The task: Every line of the material that follows must be printed again exactly.

Raw data:

- - - - -

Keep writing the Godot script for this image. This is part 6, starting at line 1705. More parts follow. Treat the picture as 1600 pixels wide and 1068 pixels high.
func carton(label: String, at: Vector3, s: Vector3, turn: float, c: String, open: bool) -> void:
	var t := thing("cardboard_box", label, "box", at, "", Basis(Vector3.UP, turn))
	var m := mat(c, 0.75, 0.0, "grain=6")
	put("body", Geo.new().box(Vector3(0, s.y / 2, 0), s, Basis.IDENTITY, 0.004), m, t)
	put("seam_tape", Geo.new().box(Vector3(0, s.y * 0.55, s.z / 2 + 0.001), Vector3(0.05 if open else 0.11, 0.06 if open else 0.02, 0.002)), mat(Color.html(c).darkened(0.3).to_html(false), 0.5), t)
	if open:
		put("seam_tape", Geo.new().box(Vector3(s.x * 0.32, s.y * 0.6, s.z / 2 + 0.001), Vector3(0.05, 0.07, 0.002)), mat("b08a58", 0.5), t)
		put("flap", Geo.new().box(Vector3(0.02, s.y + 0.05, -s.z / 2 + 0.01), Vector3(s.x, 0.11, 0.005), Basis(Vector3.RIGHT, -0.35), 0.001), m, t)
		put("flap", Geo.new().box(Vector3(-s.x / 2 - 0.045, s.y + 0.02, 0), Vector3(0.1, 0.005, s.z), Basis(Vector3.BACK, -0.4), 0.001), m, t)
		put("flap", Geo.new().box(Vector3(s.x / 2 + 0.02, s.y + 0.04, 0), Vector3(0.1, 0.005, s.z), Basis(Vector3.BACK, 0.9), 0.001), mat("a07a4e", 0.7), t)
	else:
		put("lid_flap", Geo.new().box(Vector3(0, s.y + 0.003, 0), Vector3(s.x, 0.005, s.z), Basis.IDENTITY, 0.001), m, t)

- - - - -

Answer to this task:
Keep writing the Godot script for this image. This is part 6, starting at line 1705. More parts follow. Treat the picture as 1600 pixels wide and 1068 pixels high.
func carton(label: String, at: Vector3, s: Vector3, turn: float, c: String, open: bool) -> void:
	var t := thing("cardboard_box", label, "box", at, "", Basis(Vector3.UP, turn))
	var m := mat(c, 0.75, 0.0, "grain=6")
	put("body", Geo.new().box(Vector3(0, s.y / 2, 0), s, Basis.IDENTITY, 0.004), m, t)
	put("seam_tape", Geo.new().box(Vector3(0, s.y * 0.55, s.z / 2 + 0.001), Vector3(0.05 if open else 0.11, 0.06 if open else 0.02, 0.002)), mat(Color.html(c).darkened(0.3).to_html(false), 0.5), t)
	if open:
		put("seam_tape", Geo.new().box(Vector3(s.x * 0.32, s.y * 0.6, s.z / 2 + 0.001), Vector3(0.05, 0.07, 0.002)), mat("b08a58", 0.5), t)
		put("flap", Geo.new().box(Vector3(0.02, s.y + 0.05, -s.z / 2 + 0.01), Vector3(s.x, 0.11, 0.005), Basis(Vector3.RIGHT, -0.35), 0.001), m, t)
		put("flap", Geo.new().box(Vector3(-s.x / 2 - 0.045, s.y + 0.02, 0), Vector3(0.1, 0.005, s.z), Basis(Vector3.BACK, -0.4), 0.001), m, t)
		put("flap", Geo.new().box(Vector3(s.x / 2 + 0.02, s.y + 0.04, 0), Vector3(0.1, 0.005, s.z), Basis(Vector3.BACK, 0.9), 0.001), mat("a07a4e", 0.7), t)
	else:
		put("lid_flap", Geo.new().box(Vector3(0, s.y + 0.003, 0), Vector3(s.x, 0.005, s.z), Basis.IDENTITY, 0.001), m, t)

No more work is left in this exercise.